Meeting national standards for trihalomethane levels in drinking water created issues for the Main Street Water Treatment Plant in Yuma, Ariz.

Short-circuiting and thermal stratification in the three 3-million-gallon tanks at the booster pump station produced inconsistent chlorine residuals. Operators drew down the 50-foot-deep, 100-foot-diameter tanks to change out the layers, but the process also pulled in stale water.

Daily sampling showed that chlorine was 0.65 to 0.70 mg/L going into the tanks, but only 0.40 mg/L coming out. “The setpoint for distribution is 0.80 to 0.85 mg/L, so we’d add 10 to 15 pounds of gas chlorine every day to trim the discharge,” says chief operator Bill Barbieri.

The operators also considered installing a 45-degree elbow at each inlet to divert water upward, but the solution was expensive and its effectiveness questionable. “THM levels were creeping up toward our 64 µg/L alert level,” says Barbieri. “We needed a better way to mix the tanks while reducing chlorine usage and becoming more efficient.”

At a conference, Barbieri networked with representatives from a Nevada water treatment plant who had installed SolarBee units to mix, destratify, and disperse chlorine in their tanks. “They were really excited about the result and told me how the mixers worked,” says Barbieri. The city bought one SB2500v12 solar-powered circulating unit for each tank. Since their installation, operators add just 1.5 to 3 pounds of chlorine daily to meet the setpoint.

 

What’s in the box?

The 40 mgd (design) Main Street plant distributes 16 mgd. “Before the economy crashed, we put out 28 to 33 mgd in summer and 20 mgd in winter,” says Barbieri. “Over the last two years, we’ve cut year-round production by 50 percent or more, and that reduced chlorine usage to 150 to 200 pounds a day.”

To prepare the tanks for the mixers, the city hired a contractor to enlarge the access hatches in the steel roofs from two feet square to four feet. “It saved money in the long run,” says Barbieri. “If the machines need servicing, SolarBee technicians just lift them out instead of working on them in the tanks.”

The units have a stationary intake assembly that remains on the tank floor. An expandable hose connects the intake to the floating impeller, enabling it to self-adjust to varying water levels. Rotating at 80 rpm, the impeller moves 2,500 gpm in a near-laminar flow pattern that completely mixes the water column. The pattern also ensures consistent dispersal of chlorine at the walls, in the bottom three feet of the tank, and at the floor.

Mounted on each tank roof are solar panels, a digital control panel, and a battery to store energy for continual operation. The panel has daily and seasonal run-time algorithms and includes programming for auto-reverse, anti-jam, and self-cleaning. The mixers in the tanks are driven by a high-torque, direct-drive, permanent-magnet motor with no gearbox to reduce energy consumption.
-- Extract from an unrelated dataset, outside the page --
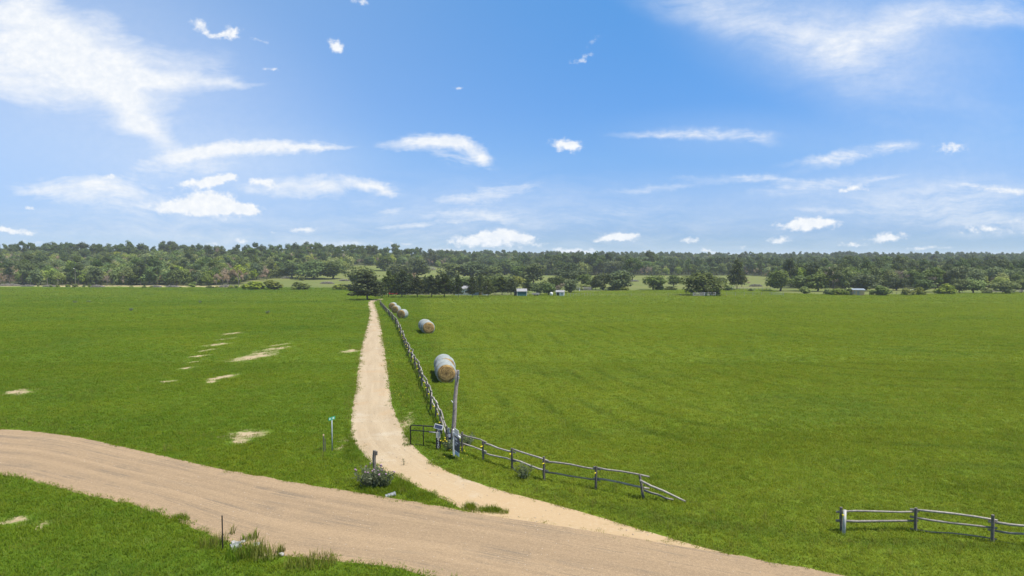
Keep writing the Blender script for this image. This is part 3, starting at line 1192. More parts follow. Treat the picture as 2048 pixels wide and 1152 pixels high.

The city accepted the company’s maintenance and service program. “Technicians come on a regular schedule and take care of everything,” says Barbieri. “It makes life simple, enabling us to focus on other things.”

 

Installation

The technicians installed one mixer per day. “The biggest part of the setup was maneuvering a crane into position to lower the units into the tanks,” says Barbieri. “They are a mile from the Main Street plant and in an isolated area.”

Before the technicians turned on the units, they did basic temperature testing to check for stratification. They returned after three days to retest the tanks and found no stratification.

“It took a few days to stabilize everything, but the numbers have remained consistent since then,” says Barbieri. “We’ve eliminated short-circuiting and stratification. Chlorine usage at the booster pump station is down by more than 50 percent, and although THMs are still forming, it isn’t happening as quickly.”